We have all read discouraging accounts of the ways that aid is wasted through graft and corruption, poor project design, and large investments that cannot be sustained.  Although foreign assistance accounts for less than 1 percent of our national budget, we must insist that every penny is used wisely.  To do that, we need to develop strategic planning processes that set clear goals and measurable indicators of success; work with partner governments and local communities to make sure they have the will and the ability to keep projects going with their own resources; coordinate our activities with those of other donors and focus on the areas where we have a comparative advantage; and institute robust mechanisms for transparency, monitoring, and evaluation.

My staff and I have been working assiduously on a wholesale rewrite of the Foreign Assistance Act of 1961.  In early September, I plan to release it in discussion draft form.  This draft is the product of years of research, investigations, briefings, and consultations—with our partners in the field, with the Administration, and with a wide range of experts and organizations involved in development and international relations.  And it reflects the input and feedback we have received from the concept paper and three discussion papers we have released since July 2009.

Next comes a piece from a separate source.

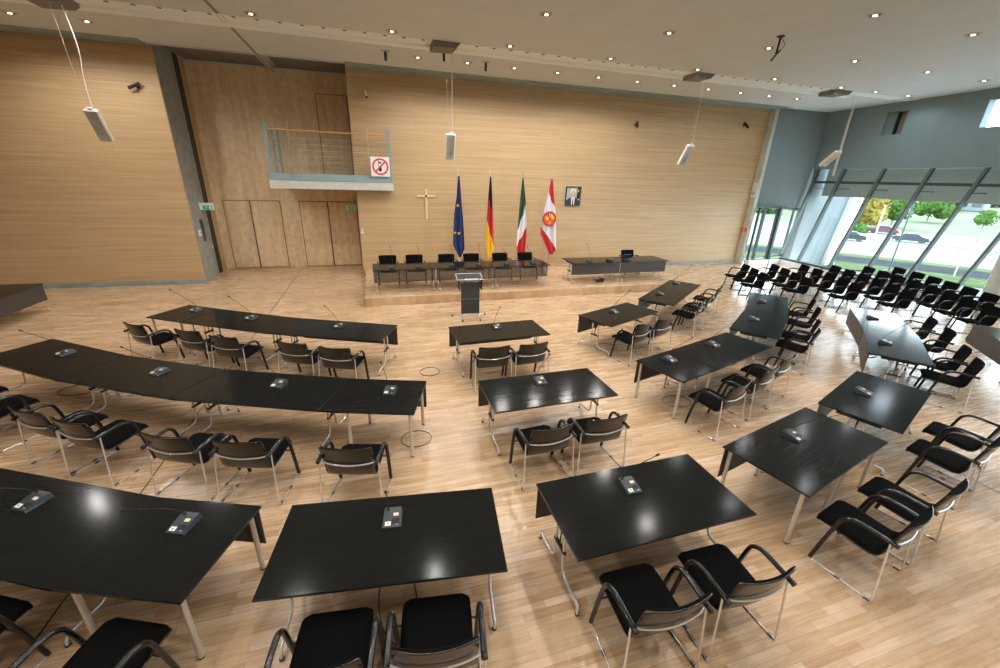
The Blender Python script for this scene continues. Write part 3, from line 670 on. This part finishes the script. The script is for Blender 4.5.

Some people mistakenly equate “foreign assistance” with “development assistance”.  Foreign assistance includes development assistance as one key element, but it goes much further.  Our discussion draft also makes reforms in the areas of conflict prevention and mitigation, human rights and democracy, security assistance, and trade and investment programs.

What our draft does not do is authorize any money.  It doesn’t set any funding targets.  It simply ensures that we get the most bang for every buck that we invest in creating a better, safer, and more prosperous world.  My bill will pave the way for creating modern and streamlined partnerships that are results-oriented and can quickly and flexibly respond to new challenges and opportunities.

As President Obama explained, “Aid is not an end in itself.  The purpose of foreign assistance must be creating the conditions where it is no longer needed.” Changing our foreign assistance system from one that is almost exclusively based on inputs—how much we spend—to one focused on outcomes—how much we achieve—is a vital first step.